No, él es un buen lad de la zona de Newcastle, esa donde todos tienen acentazo (una película inglesa con la que el festival se ha molestado en incluir los subtítulos en inglés, algo muy excepcional, ya nos da una pista) y una cultura obrera muy arraigada. Pero el trabajo escasea, hay que sobrevivir, y el cruel sistema le pondrá a él, como a tantos, al borde del precipicio, aduciéndoles a un laberinto burocrático tiránico y condenatorio con las clases bajas, buscando la mina moral del lumpen hasta que deje de pedir protección.
Sí, Ken Loach ha avisado, va a seguir haciendo lo suyo, y como tal tendremos que ver su nueva propuesta. No tanto una cita con el cine como otra llamada a la concienciación. Una tremebunda alegoría del fracaso de la sociedad que pondrá contentos a Owen Jones o Guy Standing, no tanto a Jaime Rosales o los Dardenne, por citar dos autores que sí han optado por el retrato social sin renunciar a la sofisticación fílmica.
Ver I, Daniel Blake es saber de antemano que la película terminará con todos los tópicos melodramáticos clásicos de la narración dickensiana, pero también comprender que su trabajo y el de su equipo, especialmente el del guionista Paul Laverty, no se constituye de otra cosa que pura realidad (prepararon el libreto basándose en las anécdotas que las trabajadoras de las asociaciones caritativas de la región les contaban).
Cuando esa madre soltera en paro de dos niños acaba en un banco de alimentos abriendo y bebiéndose allí mismo una lata de tomate por puro hambre, sabes que no se trata sólo de un exceso delirante de los creadores. Es algo que ha salido de nuestro mundo, de esa Gran Bretaña decidida desde hace años a criminalizar a sus clases bajas y desmontar cualquier vestigio de la sociedad del bienestar. Las películas de Loach raras veces son cine, siempre son ideología laborista. Nadie lo hace tan bien como él.
Astracanada Dumont
Esperábamos una astracanada de Bruno Dumont y así ha sido. Otro de los franceses que se nos presenta este año en la sección oficial ha dado el que podríamos llamar un salto lógico en su filmografía, pero demostrando con ello a la vez que ciertas pretensiones que intuíamos en sus anteriores películas cobran un cariz muy distinto. Los espectadores salimos ganando: a Dumont se le va la olla y nos presenta a Fabrice Luchini, Juliete Binoche, Jean-Luc Vincent y otros tantos practicando slapstick dumontiano, pura felicidad enajenada. Como algunos miembros de la prensa española han señalado: aquí hay mucho de El Milagro de P. Tinto.

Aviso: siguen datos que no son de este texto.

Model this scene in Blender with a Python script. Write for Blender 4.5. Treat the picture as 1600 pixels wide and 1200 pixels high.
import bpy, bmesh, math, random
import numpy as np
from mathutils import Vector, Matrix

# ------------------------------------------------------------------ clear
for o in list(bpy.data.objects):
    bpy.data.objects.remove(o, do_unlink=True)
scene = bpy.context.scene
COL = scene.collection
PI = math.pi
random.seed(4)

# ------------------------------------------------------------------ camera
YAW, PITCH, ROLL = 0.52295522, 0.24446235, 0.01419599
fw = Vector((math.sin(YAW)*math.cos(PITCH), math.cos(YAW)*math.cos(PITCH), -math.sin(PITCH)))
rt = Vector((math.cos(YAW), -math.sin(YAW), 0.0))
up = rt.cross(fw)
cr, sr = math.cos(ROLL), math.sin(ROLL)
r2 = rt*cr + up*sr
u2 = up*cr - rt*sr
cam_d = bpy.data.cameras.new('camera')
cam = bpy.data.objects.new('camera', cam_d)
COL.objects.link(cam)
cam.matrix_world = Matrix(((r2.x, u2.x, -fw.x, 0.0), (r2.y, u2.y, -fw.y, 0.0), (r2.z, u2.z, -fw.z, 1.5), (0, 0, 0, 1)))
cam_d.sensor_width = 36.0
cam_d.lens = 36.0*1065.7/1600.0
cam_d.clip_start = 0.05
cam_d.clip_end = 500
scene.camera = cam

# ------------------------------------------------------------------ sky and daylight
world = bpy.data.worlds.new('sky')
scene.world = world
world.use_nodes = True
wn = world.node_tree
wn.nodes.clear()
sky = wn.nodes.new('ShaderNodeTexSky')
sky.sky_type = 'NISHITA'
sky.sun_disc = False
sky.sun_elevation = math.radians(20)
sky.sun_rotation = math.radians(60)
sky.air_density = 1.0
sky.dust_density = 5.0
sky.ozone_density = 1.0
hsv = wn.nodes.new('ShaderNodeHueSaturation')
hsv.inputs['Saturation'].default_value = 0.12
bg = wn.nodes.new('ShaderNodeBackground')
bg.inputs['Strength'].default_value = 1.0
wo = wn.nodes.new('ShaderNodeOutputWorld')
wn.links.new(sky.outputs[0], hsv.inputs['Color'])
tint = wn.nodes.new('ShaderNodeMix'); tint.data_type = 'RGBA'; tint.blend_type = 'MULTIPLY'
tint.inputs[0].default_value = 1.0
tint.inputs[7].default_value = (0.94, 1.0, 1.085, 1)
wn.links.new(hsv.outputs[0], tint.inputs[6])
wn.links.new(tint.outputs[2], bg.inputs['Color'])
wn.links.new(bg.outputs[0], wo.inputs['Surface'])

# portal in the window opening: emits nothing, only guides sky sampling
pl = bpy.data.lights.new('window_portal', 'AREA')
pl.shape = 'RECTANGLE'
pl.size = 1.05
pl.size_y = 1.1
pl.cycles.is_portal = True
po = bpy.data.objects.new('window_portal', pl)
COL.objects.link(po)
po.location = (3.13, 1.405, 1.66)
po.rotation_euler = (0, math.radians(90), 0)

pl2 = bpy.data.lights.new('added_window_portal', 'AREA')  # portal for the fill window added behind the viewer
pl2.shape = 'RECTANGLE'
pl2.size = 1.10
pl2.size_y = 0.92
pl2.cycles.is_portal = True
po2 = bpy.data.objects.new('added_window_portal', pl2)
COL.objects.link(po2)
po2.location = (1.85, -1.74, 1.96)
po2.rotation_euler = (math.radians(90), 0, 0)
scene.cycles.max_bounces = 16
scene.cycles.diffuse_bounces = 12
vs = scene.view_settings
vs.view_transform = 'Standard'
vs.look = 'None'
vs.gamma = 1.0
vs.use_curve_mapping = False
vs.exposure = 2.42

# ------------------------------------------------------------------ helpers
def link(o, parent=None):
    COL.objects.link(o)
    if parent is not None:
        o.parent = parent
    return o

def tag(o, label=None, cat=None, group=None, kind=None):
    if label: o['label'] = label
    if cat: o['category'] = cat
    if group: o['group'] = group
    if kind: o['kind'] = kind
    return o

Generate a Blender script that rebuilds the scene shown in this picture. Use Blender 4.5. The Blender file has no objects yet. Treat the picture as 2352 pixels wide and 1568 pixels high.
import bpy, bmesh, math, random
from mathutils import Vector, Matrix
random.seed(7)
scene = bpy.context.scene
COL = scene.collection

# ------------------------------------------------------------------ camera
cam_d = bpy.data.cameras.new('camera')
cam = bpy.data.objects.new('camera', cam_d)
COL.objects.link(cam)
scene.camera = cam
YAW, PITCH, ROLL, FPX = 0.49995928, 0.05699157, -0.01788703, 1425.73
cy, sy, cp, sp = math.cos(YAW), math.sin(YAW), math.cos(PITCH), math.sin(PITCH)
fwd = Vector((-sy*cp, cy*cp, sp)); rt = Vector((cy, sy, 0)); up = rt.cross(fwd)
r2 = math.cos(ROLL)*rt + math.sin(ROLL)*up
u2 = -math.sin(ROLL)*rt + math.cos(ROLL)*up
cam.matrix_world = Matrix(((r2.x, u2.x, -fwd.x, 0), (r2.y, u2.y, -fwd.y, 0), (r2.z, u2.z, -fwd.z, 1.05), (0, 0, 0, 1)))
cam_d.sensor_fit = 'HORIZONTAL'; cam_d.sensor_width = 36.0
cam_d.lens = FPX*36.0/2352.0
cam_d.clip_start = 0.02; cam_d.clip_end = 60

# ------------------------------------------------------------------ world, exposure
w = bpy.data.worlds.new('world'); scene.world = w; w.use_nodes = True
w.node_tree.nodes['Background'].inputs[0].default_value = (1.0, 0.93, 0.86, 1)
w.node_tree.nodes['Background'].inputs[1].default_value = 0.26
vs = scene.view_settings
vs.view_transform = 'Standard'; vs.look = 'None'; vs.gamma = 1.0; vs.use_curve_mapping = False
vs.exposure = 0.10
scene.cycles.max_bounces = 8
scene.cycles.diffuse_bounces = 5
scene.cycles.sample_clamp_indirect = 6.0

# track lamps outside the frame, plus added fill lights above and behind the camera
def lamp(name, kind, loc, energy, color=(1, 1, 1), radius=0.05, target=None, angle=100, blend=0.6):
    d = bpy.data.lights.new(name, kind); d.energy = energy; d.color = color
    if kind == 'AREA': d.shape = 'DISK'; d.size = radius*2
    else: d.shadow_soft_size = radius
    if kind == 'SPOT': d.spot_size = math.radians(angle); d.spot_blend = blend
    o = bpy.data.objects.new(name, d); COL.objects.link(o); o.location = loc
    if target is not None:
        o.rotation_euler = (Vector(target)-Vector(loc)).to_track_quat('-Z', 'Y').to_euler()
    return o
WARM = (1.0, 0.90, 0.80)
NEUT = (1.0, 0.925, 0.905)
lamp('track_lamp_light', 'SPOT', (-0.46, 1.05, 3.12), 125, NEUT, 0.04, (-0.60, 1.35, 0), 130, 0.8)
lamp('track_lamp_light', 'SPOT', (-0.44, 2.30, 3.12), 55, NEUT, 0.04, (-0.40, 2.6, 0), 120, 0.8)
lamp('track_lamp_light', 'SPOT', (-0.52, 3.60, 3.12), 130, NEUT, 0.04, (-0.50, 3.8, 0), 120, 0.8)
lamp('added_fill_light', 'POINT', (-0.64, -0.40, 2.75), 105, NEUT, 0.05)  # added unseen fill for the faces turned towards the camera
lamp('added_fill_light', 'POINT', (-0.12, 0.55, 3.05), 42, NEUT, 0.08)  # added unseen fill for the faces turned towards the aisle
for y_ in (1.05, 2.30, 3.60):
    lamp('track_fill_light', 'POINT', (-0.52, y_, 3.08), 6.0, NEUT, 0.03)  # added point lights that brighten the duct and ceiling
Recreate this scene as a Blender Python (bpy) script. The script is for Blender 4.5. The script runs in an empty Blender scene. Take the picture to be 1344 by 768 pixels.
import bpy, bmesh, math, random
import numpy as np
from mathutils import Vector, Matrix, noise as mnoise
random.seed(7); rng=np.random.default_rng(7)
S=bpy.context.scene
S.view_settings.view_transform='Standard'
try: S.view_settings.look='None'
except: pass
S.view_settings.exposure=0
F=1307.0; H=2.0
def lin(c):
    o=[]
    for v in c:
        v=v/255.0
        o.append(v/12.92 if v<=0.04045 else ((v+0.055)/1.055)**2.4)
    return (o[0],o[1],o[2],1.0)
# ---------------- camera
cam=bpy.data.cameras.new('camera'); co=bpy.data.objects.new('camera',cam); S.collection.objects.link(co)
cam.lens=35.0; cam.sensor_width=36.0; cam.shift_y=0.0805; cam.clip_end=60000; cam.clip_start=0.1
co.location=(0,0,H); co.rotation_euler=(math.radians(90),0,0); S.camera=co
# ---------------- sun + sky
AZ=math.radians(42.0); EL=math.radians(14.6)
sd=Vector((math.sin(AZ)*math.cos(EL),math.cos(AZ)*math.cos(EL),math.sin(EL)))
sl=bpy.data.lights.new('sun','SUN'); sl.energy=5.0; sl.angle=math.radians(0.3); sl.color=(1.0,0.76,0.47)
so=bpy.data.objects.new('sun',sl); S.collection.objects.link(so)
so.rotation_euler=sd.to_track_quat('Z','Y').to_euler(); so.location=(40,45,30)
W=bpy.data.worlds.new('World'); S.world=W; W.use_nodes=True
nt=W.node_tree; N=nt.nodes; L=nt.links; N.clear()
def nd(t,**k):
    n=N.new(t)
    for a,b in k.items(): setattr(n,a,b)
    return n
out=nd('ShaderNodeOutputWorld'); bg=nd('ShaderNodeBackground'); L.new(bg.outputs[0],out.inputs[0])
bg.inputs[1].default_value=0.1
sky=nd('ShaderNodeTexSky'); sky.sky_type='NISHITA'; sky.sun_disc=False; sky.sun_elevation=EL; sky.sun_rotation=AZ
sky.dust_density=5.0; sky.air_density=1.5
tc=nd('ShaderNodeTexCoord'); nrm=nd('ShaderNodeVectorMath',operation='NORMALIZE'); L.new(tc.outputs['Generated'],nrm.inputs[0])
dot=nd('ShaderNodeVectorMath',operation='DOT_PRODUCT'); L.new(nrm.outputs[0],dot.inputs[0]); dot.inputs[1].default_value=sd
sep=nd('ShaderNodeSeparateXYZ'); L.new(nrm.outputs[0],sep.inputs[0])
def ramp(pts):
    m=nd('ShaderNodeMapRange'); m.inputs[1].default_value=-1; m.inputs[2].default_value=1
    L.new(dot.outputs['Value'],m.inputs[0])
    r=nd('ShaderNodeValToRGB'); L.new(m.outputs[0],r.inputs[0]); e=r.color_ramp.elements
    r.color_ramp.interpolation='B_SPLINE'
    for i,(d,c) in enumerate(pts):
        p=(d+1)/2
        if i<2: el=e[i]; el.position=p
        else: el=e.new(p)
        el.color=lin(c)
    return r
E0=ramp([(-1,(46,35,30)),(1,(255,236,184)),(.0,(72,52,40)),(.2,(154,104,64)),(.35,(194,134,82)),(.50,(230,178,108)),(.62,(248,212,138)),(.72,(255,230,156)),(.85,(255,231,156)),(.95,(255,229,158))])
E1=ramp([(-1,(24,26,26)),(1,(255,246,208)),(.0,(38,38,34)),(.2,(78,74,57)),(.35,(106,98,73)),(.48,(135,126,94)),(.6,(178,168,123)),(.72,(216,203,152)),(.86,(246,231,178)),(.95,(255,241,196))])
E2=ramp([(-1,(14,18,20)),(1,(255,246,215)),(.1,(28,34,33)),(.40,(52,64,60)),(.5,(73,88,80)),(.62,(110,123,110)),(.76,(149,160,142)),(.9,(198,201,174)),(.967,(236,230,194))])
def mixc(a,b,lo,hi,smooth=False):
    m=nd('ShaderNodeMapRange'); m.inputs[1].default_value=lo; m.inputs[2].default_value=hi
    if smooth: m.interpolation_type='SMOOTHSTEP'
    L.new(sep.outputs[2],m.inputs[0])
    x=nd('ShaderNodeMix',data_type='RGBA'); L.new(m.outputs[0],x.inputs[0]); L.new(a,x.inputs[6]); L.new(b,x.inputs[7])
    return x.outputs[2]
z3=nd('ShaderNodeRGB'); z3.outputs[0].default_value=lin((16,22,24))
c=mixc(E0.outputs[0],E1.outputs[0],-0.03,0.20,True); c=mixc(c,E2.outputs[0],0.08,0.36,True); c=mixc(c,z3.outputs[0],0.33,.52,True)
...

¿La excusa? Unas vacaciones de la aristocracia francesa de principios del siglo XX a Calais, la vida rutinaria de los remeros de la región y la investigación policial sobre unas misteriosas desapariciones en la costa que dirigen los agentes del orden más ineptos de aquí a París. No busques mucha coherencia narrativa más, porque de lo que se trata es de filmar una serie de situaciones del todo sorprendentes, quintaesencialmente absurdas y con tantos padres y madres en sus referencias (¿Son un homenaje a el Gordo y el Flaco el dúo policial? ¿Asoma por ahí Mel Brooks o es más bien Terry Gilliam?) que parece nacer de una relación tan incestuosa como los señoritos de la película.
El comisario hace ruido de globo al andar, la Binoche hace de plañidera pía completamente histérica y los paletos llenan sus días cargando en volandas a las damas y comiéndose después sus cadáveres. Nadie en todo el pueblo que no sea un completo idiota.
El comisario hace ruido de globo al andar, la Binoche hace de plañidera pía completamente histérica y los paletos llenan sus días cargando en volandas a las damas y comiéndose después sus cadáveres
Ma Loute es un éxtasis donde el director sigue ejercitando su talento para la elección de casting (cada vez que aparece en primerísimo primer plano algún rostro la comedia brota sola), pero se desliga definitivamente de toda posible crónica social, como podía leerse en las películas de sus inicios y de la que ya quedaba poco en P’Tit Quinquin, su último trabajo estrenado y una de las series más queridas por la crítica de los últimos años.
Es con esta nueva obra que se intuye que para el creador esa propensión por las problemáticas humanas eran fruto de la necesidad presupuestaria. Dumont coge aire y echa a volar su tontería, como también lo hará sin motivo aparente el esférico comisario obsesionado por los misterios, esos que es incapaz de entender. Será difícil para algunos sintonizar con este universo, tan excesivo como cansino, pero a Dumont que le quiten lo bailado.